CHICAGO—Non-powered control unit 90200 isn’t just any former locomotive that lost its prime mover and traction motors when converted to a glorified baggage car with cab controls. Seen here outside Amtrak’s Chicago locomotive shop on June 2, 2022, coupled to an Illinois-owned Siemens SC-44 Charger, the carbody once was number 200. It is the first of a 30-unit class of 4-axle EMD F40s, delivered in 1976, which ushered in an era of reliably-powered Amtrak trains for more than two decades. According to “Amtrak by the Numbers” authors David C. Warner and Elbert Simon, 22 of the more than 300 F40s built by the General Motors subsidiary exchanged innards for ballast as a part of their conversion. These “cabbage” cars continue to be mainstays on Maine’s Downeaster and Amtrak Cascades state-supported regionals in the Pacific Northwest, but have been utilized less and less in recent years on Midwest routes out of Chicago. Their “retirement job” will be complete once new Siemens-built trainsets with cab cars arrive in several years.

5 thoughts on “90200 isn’t just any former locomotive

  1. I don’t think they’re used on the Illini and Saluki, but they should be since CN requires more coaches than needed for signal activation. This would save the expense of “turning” the trains at both ends of the route.

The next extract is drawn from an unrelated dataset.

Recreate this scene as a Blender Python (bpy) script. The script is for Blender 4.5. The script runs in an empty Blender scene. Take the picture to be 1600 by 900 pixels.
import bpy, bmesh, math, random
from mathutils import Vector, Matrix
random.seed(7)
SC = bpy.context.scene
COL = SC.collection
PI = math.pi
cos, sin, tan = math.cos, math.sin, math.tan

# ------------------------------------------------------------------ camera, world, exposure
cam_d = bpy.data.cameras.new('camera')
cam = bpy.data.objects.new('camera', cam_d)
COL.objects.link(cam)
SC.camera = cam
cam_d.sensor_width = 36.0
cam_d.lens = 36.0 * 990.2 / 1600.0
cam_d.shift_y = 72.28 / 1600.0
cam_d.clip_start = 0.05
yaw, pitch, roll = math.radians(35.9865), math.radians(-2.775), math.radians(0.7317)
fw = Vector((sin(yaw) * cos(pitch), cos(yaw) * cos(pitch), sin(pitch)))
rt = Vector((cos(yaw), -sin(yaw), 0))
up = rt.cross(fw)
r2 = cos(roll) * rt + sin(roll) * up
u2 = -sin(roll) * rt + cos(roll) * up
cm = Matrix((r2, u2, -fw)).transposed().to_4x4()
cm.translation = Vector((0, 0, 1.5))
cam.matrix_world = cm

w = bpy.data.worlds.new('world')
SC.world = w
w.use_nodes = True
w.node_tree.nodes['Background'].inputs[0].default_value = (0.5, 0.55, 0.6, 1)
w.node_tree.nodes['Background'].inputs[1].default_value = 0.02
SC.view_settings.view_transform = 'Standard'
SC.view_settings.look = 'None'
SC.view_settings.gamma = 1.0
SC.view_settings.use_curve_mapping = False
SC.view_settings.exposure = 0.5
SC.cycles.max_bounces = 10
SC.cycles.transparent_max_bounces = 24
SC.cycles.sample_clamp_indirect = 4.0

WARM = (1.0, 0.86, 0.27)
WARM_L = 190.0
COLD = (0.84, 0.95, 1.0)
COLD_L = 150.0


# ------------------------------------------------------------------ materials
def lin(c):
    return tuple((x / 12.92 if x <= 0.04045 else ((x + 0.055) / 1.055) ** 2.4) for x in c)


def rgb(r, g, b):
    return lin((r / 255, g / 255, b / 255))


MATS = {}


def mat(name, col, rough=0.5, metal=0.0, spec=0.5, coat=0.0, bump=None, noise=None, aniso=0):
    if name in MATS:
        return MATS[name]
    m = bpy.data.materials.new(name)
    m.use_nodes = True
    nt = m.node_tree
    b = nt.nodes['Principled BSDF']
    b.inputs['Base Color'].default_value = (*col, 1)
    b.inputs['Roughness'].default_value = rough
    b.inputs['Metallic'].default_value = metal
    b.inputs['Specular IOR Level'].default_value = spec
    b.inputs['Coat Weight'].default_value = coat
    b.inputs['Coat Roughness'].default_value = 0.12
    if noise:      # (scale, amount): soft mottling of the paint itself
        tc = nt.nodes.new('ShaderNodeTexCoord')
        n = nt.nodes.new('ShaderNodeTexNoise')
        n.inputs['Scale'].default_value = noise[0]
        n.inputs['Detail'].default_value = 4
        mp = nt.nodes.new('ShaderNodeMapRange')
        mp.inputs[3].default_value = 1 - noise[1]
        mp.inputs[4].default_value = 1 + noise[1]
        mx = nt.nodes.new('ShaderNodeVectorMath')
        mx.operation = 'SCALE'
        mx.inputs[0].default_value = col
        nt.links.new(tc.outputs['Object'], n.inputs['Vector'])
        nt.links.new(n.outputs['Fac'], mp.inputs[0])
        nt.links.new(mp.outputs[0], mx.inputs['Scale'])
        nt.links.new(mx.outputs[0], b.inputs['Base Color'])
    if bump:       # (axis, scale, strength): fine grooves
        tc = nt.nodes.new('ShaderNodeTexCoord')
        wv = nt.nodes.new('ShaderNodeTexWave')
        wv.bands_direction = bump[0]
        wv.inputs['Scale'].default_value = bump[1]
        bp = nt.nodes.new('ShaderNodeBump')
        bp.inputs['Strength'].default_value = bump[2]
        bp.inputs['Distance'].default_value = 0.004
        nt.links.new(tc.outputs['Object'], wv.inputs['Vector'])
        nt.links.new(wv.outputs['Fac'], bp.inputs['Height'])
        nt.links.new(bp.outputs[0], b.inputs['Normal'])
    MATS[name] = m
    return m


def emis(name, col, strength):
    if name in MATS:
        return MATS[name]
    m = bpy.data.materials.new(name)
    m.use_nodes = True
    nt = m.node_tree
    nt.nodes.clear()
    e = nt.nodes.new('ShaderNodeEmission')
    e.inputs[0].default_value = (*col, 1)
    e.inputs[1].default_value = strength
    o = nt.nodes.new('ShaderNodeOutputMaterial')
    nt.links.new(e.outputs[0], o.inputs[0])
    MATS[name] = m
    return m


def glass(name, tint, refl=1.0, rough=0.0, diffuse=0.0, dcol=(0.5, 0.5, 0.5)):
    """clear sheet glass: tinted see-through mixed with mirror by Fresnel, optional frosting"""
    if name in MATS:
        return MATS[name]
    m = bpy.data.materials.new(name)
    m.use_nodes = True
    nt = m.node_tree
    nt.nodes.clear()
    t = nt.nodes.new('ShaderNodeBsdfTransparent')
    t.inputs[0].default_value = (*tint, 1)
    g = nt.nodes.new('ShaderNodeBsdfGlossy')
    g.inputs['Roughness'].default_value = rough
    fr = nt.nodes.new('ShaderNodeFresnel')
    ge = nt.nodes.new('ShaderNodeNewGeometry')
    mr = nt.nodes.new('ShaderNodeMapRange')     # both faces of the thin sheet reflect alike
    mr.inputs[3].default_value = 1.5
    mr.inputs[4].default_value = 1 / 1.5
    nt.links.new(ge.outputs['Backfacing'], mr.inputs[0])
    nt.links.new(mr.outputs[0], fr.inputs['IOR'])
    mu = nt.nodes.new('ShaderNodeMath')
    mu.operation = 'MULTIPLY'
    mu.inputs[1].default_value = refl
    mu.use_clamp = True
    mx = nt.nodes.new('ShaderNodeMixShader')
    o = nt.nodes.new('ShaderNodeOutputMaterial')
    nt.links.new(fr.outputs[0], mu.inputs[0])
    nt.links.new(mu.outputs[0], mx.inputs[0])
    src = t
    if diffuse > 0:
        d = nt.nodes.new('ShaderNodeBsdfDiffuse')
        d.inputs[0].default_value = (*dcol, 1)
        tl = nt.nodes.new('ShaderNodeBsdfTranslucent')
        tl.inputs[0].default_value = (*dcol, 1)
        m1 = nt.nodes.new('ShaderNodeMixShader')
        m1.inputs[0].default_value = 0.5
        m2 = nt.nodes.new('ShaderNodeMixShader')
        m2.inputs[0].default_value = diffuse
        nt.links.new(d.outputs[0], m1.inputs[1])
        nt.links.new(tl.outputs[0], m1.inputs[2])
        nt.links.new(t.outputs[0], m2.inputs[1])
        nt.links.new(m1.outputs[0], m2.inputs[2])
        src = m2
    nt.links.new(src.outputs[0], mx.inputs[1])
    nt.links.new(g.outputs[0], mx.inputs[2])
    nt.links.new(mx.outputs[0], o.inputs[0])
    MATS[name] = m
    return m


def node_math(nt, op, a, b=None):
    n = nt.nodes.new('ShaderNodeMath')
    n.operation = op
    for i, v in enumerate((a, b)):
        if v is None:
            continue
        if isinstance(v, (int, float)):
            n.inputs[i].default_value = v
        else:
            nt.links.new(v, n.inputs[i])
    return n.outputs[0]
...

  2. As a rider/ observer of the Chicago corridors I see lots and lots of steel being hauled down the road at each end of a short train. Years ago, ex-Metroliner cab cars (with passenger seats) were used as the cab at the end away from the loco, but these provided insufficient crash protection for the cab crew, in the grade crossing rich counties of the Midwest. What Amtrak (and the Midwest states who own the equipment) need is equipment to provide crash-rated cab plus baggage, plus seating, without all that tonnage going to waste.